=== DATA ===

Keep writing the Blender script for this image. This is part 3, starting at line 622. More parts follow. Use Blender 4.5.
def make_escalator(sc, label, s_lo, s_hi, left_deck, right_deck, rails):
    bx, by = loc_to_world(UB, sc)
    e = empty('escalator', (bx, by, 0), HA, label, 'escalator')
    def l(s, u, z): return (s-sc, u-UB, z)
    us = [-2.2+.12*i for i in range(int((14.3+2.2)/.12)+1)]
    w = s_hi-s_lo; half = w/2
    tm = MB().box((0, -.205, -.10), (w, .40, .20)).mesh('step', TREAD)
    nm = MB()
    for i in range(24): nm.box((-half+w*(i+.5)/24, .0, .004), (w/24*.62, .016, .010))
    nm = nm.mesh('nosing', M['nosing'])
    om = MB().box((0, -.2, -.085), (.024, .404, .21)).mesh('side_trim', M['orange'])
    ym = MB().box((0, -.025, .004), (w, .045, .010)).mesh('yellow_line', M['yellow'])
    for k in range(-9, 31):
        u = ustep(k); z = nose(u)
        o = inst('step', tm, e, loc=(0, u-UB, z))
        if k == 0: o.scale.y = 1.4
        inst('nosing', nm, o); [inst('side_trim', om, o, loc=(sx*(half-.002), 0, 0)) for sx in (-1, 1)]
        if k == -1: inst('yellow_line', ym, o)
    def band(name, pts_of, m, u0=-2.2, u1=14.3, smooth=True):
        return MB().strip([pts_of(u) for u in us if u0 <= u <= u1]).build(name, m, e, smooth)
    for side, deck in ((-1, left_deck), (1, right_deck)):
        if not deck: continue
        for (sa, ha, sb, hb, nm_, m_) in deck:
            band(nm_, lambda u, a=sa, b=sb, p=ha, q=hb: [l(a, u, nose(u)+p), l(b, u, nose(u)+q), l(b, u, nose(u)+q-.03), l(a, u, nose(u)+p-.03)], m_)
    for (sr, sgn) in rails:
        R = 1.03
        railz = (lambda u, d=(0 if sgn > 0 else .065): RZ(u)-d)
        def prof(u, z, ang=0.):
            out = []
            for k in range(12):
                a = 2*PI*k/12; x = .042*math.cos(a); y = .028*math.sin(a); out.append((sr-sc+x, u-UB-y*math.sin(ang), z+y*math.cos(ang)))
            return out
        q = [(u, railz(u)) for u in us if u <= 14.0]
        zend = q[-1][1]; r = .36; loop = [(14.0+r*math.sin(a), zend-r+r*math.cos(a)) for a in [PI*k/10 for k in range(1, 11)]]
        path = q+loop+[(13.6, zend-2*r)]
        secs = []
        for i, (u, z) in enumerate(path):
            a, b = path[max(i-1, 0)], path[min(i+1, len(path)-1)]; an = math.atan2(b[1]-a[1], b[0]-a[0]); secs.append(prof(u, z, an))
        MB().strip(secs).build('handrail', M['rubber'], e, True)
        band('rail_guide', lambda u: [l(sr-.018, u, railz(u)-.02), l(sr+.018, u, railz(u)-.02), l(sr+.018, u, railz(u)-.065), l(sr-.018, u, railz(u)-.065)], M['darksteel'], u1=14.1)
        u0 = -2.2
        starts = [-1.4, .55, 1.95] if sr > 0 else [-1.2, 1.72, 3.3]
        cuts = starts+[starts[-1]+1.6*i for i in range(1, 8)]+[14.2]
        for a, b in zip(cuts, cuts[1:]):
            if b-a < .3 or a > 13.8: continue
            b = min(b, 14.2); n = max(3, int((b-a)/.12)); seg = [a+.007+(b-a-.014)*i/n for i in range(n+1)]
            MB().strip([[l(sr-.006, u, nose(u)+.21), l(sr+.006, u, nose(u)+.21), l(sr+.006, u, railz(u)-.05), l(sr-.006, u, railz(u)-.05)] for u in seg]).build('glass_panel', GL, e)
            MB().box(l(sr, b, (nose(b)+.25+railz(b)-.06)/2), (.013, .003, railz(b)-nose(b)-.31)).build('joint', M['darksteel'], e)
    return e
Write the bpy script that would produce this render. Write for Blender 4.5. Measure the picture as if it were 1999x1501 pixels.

===

EXERCISE DETAILS
Keep only those lines of the records that hold "script", and return them.

PROBLEM SOLUTION
Keep writing the Blender script for this image. This is part 3, starting at line 622. More parts follow. Use Blender 4.5.
Write the bpy script that would produce this render. Write for Blender 4.5. Measure the picture as if it were 1999x1501 pixels.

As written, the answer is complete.